**3D scene scripts:**
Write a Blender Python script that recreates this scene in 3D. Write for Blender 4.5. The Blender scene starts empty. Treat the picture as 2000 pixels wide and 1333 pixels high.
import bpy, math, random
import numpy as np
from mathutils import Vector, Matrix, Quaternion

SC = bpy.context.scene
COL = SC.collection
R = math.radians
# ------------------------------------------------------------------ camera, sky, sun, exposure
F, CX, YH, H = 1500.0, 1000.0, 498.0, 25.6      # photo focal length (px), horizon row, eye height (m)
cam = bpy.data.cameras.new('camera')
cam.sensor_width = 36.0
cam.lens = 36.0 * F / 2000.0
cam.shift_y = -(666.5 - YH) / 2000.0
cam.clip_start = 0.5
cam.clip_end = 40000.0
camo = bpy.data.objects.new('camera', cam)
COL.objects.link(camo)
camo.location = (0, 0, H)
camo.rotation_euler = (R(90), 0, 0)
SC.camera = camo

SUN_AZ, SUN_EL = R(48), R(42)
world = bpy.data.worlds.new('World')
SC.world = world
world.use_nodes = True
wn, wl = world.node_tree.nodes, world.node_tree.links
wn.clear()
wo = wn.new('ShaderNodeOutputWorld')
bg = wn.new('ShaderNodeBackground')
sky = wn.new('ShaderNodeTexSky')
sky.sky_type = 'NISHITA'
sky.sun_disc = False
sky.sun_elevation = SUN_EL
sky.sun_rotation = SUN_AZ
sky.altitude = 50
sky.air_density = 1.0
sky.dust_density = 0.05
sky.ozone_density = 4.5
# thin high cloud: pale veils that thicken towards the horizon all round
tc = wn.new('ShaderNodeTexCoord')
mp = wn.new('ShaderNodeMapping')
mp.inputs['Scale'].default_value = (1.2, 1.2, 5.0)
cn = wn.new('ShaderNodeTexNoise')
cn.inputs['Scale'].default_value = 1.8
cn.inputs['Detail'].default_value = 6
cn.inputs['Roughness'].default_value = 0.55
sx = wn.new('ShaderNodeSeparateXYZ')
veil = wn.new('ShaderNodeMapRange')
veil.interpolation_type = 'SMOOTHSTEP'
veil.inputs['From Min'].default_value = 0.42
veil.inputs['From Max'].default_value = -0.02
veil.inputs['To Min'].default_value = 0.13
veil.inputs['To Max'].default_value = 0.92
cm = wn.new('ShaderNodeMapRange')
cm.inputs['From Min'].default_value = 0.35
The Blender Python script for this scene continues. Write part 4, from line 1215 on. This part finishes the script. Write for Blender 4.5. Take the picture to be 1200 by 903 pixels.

**EXERCISE REQUIREMENTS:**
Each line of the listing should be copied exactly.

**RESULT FOR THIS EXERCISE:**
Write a Blender Python script that recreates this scene in 3D. Write for Blender 4.5. The Blender scene starts empty. Treat the picture as 2000 pixels wide and 1333 pixels high.
import bpy, math, random
import numpy as np
from mathutils import Vector, Matrix, Quaternion

SC = bpy.context.scene
COL = SC.collection
R = math.radians
# ------------------------------------------------------------------ camera, sky, sun, exposure
F, CX, YH, H = 1500.0, 1000.0, 498.0, 25.6      # photo focal length (px), horizon row, eye height (m)
cam = bpy.data.cameras.new('camera')
cam.sensor_width = 36.0
cam.lens = 36.0 * F / 2000.0
cam.shift_y = -(666.5 - YH) / 2000.0
cam.clip_start = 0.5
cam.clip_end = 40000.0
camo = bpy.data.objects.new('camera', cam)
COL.objects.link(camo)
camo.location = (0, 0, H)
camo.rotation_euler = (R(90), 0, 0)
SC.camera = camo

SUN_AZ, SUN_EL = R(48), R(42)
world = bpy.data.worlds.new('World')
SC.world = world
world.use_nodes = True
wn, wl = world.node_tree.nodes, world.node_tree.links
wn.clear()
wo = wn.new('ShaderNodeOutputWorld')
bg = wn.new('ShaderNodeBackground')
sky = wn.new('ShaderNodeTexSky')
sky.sky_type = 'NISHITA'
sky.sun_disc = False
sky.sun_elevation = SUN_EL
sky.sun_rotation = SUN_AZ
sky.altitude = 50
sky.air_density = 1.0
sky.dust_density = 0.05
sky.ozone_density = 4.5
# thin high cloud: pale veils that thicken towards the horizon all round
tc = wn.new('ShaderNodeTexCoord')
mp = wn.new('ShaderNodeMapping')
mp.inputs['Scale'].default_value = (1.2, 1.2, 5.0)
cn = wn.new('ShaderNodeTexNoise')
cn.inputs['Scale'].default_value = 1.8
cn.inputs['Detail'].default_value = 6
cn.inputs['Roughness'].default_value = 0.55
sx = wn.new('ShaderNodeSeparateXYZ')
veil = wn.new('ShaderNodeMapRange')
veil.interpolation_type = 'SMOOTHSTEP'
veil.inputs['From Min'].default_value = 0.42
veil.inputs['From Max'].default_value = -0.02
veil.inputs['To Min'].default_value = 0.13
veil.inputs['To Max'].default_value = 0.92
cm = wn.new('ShaderNodeMapRange')
cm.inputs['From Min'].default_value = 0.35
The Blender Python script for this scene continues. Write part 4, from line 1215 on. This part finishes the script. Write for Blender 4.5. Take the picture to be 1200 by 903 pixels.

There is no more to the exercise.